2. You put $10~\mu\text{C}$ on conductor A
3. You close K2.

Do you see now why there will be charge on B?

Not really.
In post #11 you've stated that we close and open K1 so there is equal charge on each sphere. Both spheres should have $\dfrac {30-10}{2} = 10 \mu C$ charge. Then we close and open K2. It doesn't change charge of sphere A. But this action grounds sphere B so it should have 0 charge if I ignore the point about image charges ...

 

[kuruman]

if I ignore the point about image charges ...

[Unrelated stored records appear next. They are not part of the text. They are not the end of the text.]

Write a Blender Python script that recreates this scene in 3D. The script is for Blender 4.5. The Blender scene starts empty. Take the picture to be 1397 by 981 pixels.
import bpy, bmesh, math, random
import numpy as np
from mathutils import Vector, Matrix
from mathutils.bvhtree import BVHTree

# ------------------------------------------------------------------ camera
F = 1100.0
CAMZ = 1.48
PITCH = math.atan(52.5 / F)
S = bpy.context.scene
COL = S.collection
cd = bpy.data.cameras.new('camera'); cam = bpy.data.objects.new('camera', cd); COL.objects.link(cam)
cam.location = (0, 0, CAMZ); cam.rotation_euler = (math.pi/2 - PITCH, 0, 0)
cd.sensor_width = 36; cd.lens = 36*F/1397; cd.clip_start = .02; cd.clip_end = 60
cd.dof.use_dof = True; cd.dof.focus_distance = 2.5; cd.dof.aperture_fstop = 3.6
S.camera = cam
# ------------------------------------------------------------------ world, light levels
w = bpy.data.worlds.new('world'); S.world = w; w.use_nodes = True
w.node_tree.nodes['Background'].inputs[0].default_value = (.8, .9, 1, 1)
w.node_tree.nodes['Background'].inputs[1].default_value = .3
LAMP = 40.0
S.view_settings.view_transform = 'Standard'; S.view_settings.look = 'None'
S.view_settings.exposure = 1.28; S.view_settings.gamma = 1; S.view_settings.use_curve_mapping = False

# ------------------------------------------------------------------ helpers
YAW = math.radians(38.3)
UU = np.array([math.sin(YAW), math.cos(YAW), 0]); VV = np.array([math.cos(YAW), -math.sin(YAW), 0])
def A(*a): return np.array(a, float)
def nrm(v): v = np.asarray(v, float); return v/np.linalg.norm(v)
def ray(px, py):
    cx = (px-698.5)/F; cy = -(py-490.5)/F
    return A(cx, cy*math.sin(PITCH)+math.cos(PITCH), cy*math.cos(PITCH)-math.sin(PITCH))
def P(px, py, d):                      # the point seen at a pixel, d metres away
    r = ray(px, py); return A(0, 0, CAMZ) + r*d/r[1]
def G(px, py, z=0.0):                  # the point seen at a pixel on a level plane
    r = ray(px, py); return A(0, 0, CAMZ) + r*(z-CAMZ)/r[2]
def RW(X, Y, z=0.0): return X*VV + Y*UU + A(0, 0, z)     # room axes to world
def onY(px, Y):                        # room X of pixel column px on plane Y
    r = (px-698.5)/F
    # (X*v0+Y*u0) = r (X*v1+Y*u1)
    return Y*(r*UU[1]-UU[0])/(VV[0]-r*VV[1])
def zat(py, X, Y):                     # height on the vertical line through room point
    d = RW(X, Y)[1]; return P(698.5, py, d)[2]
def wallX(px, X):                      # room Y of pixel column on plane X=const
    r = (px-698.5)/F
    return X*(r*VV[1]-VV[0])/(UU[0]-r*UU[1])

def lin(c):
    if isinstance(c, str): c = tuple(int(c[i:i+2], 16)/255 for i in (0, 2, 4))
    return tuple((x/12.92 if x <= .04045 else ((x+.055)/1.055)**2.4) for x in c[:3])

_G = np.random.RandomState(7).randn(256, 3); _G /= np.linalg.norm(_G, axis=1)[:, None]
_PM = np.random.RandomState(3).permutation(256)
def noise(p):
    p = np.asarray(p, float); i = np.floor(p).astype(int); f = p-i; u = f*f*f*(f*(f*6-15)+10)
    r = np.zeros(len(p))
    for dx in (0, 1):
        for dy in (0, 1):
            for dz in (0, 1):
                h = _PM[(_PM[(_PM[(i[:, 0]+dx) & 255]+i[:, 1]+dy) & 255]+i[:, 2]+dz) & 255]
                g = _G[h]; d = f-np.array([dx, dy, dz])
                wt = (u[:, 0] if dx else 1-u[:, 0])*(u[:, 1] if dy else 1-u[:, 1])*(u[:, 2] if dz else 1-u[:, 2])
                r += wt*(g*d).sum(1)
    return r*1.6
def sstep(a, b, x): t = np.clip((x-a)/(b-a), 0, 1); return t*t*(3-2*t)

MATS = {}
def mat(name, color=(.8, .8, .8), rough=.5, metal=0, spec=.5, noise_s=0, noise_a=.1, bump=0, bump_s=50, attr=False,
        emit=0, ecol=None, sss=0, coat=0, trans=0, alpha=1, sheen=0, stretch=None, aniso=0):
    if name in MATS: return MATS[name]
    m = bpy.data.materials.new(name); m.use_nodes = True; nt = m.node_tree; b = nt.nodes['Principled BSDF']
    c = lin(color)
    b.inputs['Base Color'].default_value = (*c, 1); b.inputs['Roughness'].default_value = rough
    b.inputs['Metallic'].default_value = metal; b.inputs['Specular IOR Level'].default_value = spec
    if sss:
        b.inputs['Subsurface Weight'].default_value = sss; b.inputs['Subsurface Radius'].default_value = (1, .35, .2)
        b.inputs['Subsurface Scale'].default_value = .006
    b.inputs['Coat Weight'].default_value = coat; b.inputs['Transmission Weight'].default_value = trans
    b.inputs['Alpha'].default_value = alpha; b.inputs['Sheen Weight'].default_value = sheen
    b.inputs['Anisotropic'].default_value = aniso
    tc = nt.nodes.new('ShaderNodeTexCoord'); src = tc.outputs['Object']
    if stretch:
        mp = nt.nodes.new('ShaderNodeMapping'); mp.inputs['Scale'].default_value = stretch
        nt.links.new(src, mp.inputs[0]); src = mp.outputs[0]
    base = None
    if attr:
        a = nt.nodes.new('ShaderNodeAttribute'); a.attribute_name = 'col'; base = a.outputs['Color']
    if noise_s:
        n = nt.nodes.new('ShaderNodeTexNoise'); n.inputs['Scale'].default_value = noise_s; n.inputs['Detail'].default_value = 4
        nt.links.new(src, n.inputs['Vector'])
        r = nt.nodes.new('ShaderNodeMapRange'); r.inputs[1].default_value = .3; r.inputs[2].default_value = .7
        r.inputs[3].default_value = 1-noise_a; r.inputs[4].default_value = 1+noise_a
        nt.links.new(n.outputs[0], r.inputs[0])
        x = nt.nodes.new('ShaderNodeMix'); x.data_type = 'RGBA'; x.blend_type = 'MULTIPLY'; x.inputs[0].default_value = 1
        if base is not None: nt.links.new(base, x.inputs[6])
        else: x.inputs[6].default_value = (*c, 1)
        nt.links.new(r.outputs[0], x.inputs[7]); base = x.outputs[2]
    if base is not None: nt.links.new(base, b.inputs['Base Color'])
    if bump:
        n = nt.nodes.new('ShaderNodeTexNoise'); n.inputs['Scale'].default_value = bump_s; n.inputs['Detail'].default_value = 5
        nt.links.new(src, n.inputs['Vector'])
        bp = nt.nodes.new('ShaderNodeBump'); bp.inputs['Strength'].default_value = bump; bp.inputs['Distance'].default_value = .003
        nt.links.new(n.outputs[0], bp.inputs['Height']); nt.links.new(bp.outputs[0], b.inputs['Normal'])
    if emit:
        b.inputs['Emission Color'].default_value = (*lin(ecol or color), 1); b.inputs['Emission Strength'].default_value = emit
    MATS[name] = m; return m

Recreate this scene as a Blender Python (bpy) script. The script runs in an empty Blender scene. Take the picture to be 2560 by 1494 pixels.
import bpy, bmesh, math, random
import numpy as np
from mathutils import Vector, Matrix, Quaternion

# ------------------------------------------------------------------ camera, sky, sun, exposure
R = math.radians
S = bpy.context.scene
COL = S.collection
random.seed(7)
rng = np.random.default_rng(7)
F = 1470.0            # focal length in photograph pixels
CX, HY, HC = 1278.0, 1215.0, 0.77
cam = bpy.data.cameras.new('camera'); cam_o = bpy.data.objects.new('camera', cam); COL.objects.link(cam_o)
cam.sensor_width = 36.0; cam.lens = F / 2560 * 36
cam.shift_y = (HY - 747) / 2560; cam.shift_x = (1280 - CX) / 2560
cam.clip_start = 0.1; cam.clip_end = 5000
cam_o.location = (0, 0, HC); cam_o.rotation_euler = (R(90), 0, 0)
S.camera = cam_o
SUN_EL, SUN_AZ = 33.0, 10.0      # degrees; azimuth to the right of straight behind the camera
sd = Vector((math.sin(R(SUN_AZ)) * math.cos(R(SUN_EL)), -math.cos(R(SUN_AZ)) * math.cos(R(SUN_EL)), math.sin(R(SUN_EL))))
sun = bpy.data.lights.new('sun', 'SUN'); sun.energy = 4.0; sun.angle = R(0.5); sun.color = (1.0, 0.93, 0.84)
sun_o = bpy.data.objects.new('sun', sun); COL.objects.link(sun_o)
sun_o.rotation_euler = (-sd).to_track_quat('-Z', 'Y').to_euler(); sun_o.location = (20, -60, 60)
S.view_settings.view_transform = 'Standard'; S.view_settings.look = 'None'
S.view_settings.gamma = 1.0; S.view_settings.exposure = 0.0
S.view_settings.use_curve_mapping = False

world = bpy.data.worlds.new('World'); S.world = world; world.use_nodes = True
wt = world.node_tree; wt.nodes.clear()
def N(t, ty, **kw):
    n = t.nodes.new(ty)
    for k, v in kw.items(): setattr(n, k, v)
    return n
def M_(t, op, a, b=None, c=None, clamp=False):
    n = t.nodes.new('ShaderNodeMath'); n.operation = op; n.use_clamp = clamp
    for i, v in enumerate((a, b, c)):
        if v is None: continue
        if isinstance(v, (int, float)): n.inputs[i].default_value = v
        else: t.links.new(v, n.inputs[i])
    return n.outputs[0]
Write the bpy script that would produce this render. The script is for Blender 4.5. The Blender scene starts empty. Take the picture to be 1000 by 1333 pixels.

You can't because of the proximity of charged sphere A. Electrons from the Earth will be attracted and flow into sphere B. That's the first step in charging by induction.

 

[MatinSAR]

You can't because of the proximity of charged sphere A. Electrons from the Earth will be attracted and flow into sphere B. That's the first step in charging by induction.

But that 2 spheres are not connected and they are not too close to each other. Does sphere A have effect on sphere B even if I suppose they are far from each other?

To answer your question I would say that if sphere A has charge of Q then sphere B should have charge of -Q.

 

[Steve4Physics]

I was wrong (or at least misleading) when in Post #14 I said “Finding the size … of the mirror charge on B is not trivial.”

It is trivial in ideal circumstances.

In the ideal case, the only charge-carrying objects in the neighbourhood are A and B. We can neglect the charge-carrying ability of the ground itself by assuming that the dimensions of A and B, and their separation, are very small compared to the distance to the ground.

Every field-line must start and end on a charge.

In this situation, every field line leaving A must end on B - there's nowhere else for the field line to go. It follows that the induced ('mirror') charge on B is equal and opposite to A's charge.

So under ideal conditions, B’s final charge is -10$\mu C$.

I presume this is what @kuruman has in mind (?).

 

[kuruman]

You don't need to connect the spheres. In the simplest model for a conductor electrons are free to move inside it in response to external electric fields. A has lost electrons and has therefore net positive charge while B has zero net charge. Charged conductor A creates an electric field through B that causes some of the free electrons in B to redistribute themselves so that the electric field inside B is zero. A must be infinitely far away from B in order not to have an effect on it.

The presence of positively-charged A raises the electrostatic potential in its vicinity. The Earth is at zero potential by definition. This means that there is a potential difference between B and the Earth. When B is connected electrically to the Earth by closing K2, B becomes an extension of the Earth and must also be at zero potential. Negatively-charged electrons will flow from the Earth to B until its potential is lowered to zero. This will change the net charge on B from zero to negative. When K2 is reopened, the negative charges are trapped on B. We say that the originally neutral B has be charged by induction to carry net negative charge.

 

[kuruman]

Every field-line must start and end on a charge.

True, but this doesn't imply that all the lines leaving A will end at B. Lines leaving A can also end at charges at infinity or charges induced on the surface of the Earth which is part of the picture.

 

[MatinSAR]

So under ideal conditions, B’s final charge is -10$\mu C$.

That's what I'm thinking ...

A must be infinitely far away from B in order not to have an effect on it.

Agree. I was wrong.

Negatively-charged electrons will flow from the Earth to B until its potential is lowered to zero. This will change the net charge on B from zero to negative.

Can't we find the amount of charge as I said in post #21?

 

[Steve4Physics]

True, but this doesn't imply that all the lines leaving A will end at B. Lines leaving A can also end at charges at infinity or charges induced on the surface of the Earth which is part of the picture.

For the ideal case (Post #22) all field lines leaving A will necessarily end on B.

But I agree with you that in a real-world situation, this will not be the case due to induced charges on remote objects and on the earth itself.